** DATASET EXCERPT **
------------------------
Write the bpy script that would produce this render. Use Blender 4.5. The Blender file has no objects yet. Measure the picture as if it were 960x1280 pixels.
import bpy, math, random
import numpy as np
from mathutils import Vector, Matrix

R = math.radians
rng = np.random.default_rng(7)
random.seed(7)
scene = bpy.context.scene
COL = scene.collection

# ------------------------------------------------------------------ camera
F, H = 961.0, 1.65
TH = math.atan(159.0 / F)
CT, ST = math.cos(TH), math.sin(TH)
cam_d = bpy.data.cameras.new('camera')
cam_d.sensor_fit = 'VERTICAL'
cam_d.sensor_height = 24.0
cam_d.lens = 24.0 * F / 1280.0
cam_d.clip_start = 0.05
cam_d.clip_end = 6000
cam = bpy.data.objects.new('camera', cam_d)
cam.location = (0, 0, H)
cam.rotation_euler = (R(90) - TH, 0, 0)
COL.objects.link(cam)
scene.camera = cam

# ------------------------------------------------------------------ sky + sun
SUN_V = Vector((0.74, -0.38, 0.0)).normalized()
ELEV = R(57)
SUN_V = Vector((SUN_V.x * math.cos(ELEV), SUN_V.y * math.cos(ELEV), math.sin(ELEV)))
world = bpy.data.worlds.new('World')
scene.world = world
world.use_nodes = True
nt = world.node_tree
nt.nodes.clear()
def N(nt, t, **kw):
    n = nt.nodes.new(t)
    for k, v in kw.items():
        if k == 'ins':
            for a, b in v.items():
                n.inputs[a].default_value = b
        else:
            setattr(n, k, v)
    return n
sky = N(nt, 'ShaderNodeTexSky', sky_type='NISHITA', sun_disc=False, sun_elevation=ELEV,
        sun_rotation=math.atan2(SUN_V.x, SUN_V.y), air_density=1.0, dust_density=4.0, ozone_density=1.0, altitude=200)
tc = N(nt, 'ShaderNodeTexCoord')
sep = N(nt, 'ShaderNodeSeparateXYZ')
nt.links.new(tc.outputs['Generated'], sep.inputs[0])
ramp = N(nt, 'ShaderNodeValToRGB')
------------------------
** WHAT YOU HAVE TO DO **
Copy out the data shown above without altering anything.

** COMPLETE ANSWER **
Write the bpy script that would produce this render. Use Blender 4.5. The Blender file has no objects yet. Measure the picture as if it were 960x1280 pixels.
import bpy, math, random
import numpy as np
from mathutils import Vector, Matrix

R = math.radians
rng = np.random.default_rng(7)
random.seed(7)
scene = bpy.context.scene
COL = scene.collection

# ------------------------------------------------------------------ camera
F, H = 961.0, 1.65
TH = math.atan(159.0 / F)
CT, ST = math.cos(TH), math.sin(TH)
cam_d = bpy.data.cameras.new('camera')
cam_d.sensor_fit = 'VERTICAL'
cam_d.sensor_height = 24.0
cam_d.lens = 24.0 * F / 1280.0
cam_d.clip_start = 0.05
cam_d.clip_end = 6000
cam = bpy.data.objects.new('camera', cam_d)
cam.location = (0, 0, H)
cam.rotation_euler = (R(90) - TH, 0, 0)
COL.objects.link(cam)
scene.camera = cam

# ------------------------------------------------------------------ sky + sun
SUN_V = Vector((0.74, -0.38, 0.0)).normalized()
ELEV = R(57)
SUN_V = Vector((SUN_V.x * math.cos(ELEV), SUN_V.y * math.cos(ELEV), math.sin(ELEV)))
world = bpy.data.worlds.new('World')
scene.world = world
world.use_nodes = True
nt = world.node_tree
nt.nodes.clear()
def N(nt, t, **kw):
    n = nt.nodes.new(t)
    for k, v in kw.items():
        if k == 'ins':
            for a, b in v.items():
                n.inputs[a].default_value = b
        else:
            setattr(n, k, v)
    return n
sky = N(nt, 'ShaderNodeTexSky', sky_type='NISHITA', sun_disc=False, sun_elevation=ELEV,
        sun_rotation=math.atan2(SUN_V.x, SUN_V.y), air_density=1.0, dust_density=4.0, ozone_density=1.0, altitude=200)
tc = N(nt, 'ShaderNodeTexCoord')
sep = N(nt, 'ShaderNodeSeparateXYZ')
nt.links.new(tc.outputs['Generated'], sep.inputs[0])
ramp = N(nt, 'ShaderNodeValToRGB')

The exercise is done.